SHARKHUNTERS Salutes Veterans

JOSEPH ENRIGHT (2142-1992)

United States Navy, Submarine Service Navy Cross

Known in the Submarine Service as “Oh Boat Joe of the Oh-One-Oh” because he was a training Skipper at Groton before the war and his boat was an old “O” Class boat,
the O-10, thus the name.

His wife had the nickname “Lighthouse Lil from Little Gull Hill” because of the place their house stood.

ENRIGHT always knew what the weather in the Sound was going to be long before his boat got that far out because his wife could look far out over the sound from their house and gave him the weather report.

He was the commissioning Skipper of USS DACE (SS 247) but soon asked to be relieved of command; he told us that he didn’t think he was aggressive enough.

Later in the war, in 1944, he asked for and received a combat command, USS ARCHER-FISH (SS 311) and was sent to the home waters around Japan. It would appear that good fortune was with him as when he arrived in his patrol area, the Japanese Navy decided to move their giant aircraft carrier SHINANO to the Inland Sea where she could be better protected from air attacks during her fitting out.
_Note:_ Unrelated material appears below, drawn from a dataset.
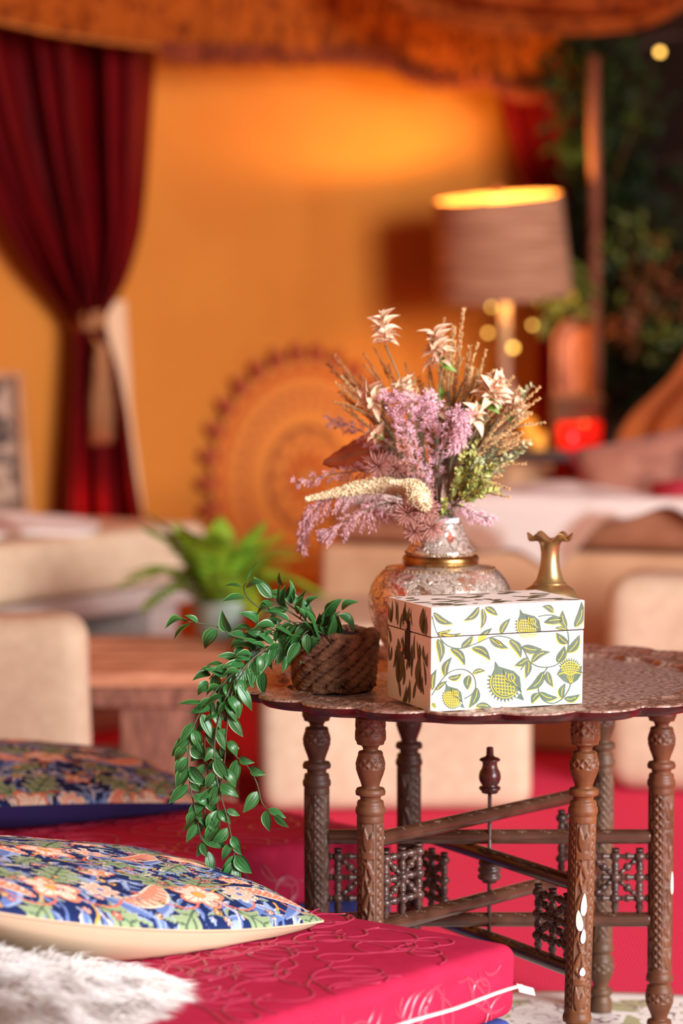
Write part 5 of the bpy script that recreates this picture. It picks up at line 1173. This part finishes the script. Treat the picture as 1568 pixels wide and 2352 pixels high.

Again Dame Fortune smiled on ” Oh Boat Joe” as SHINANO sailed almost directly into the path of a great torpedo setup. The battle-hardened I.J.N. escorts detected ARCHER-FISH and set out to attack but the Japanese admiral aboard SHINANO thought that ARCHER-FISH was only a decoy meant to draw the destroyers away from the carrier so another submarine could make an unopposed attack. He ordered the escorts back – the escort skippers were angry over this order, but being good officers, they obeyed and returned to the carrier. Again Fortune smiled on JOE, as the carrier inexplicably made a turn that put her dead in his sights. ARCHER-FISH fired, striking the carrier and within hours, the huge carrier sank.


At this point, one would think that JOE ENRIGHT would be hailed as some kind of hero but that was not the case. In this attack, he had set many submarine records that have never been surpassed which included:

  • The biggest ship ever sunk by a submarine
  • The most tonnage sunk on a patrol
  • The most tonange sunk in a single attack

ENRIGHT had been shoreside most of the war while other Skippers were out, suffering the tough submarine life, suffering the depth charges from destroyers and bombs from planes while JOE was in his safe office.

ENRIGHT gave us this information during a visit to this HQ.

Many of these Skippers were openly displeased over this turn of events.

NO SINKING CREDIT!
To make matters worse, the U.S. Navy refused to give credit to ENRIGHT for sinking this 65,000-ton carrier because Japan did not have such a huge carrier …according to the Navy. This massive ship was built along with YAMATO and MUSASHIs battleships but the I.J.N. needed carriers, so construction was changed and SHINANO was built as a carrier – but she was so secret that U.S. Intelligence knew nothing of her existence and so they denied credit to JOE for sinking her. It was only after hard research by JOE ENRIGHT years after the war that he was able to prove to the Navy that SHINANO did exist and that he had sunk her. The Navy finally corrected their records to show that “Oh Boat Joe of the Oh-One-Oh” had sunk the biggest ship ever sunk by a submarine – ever.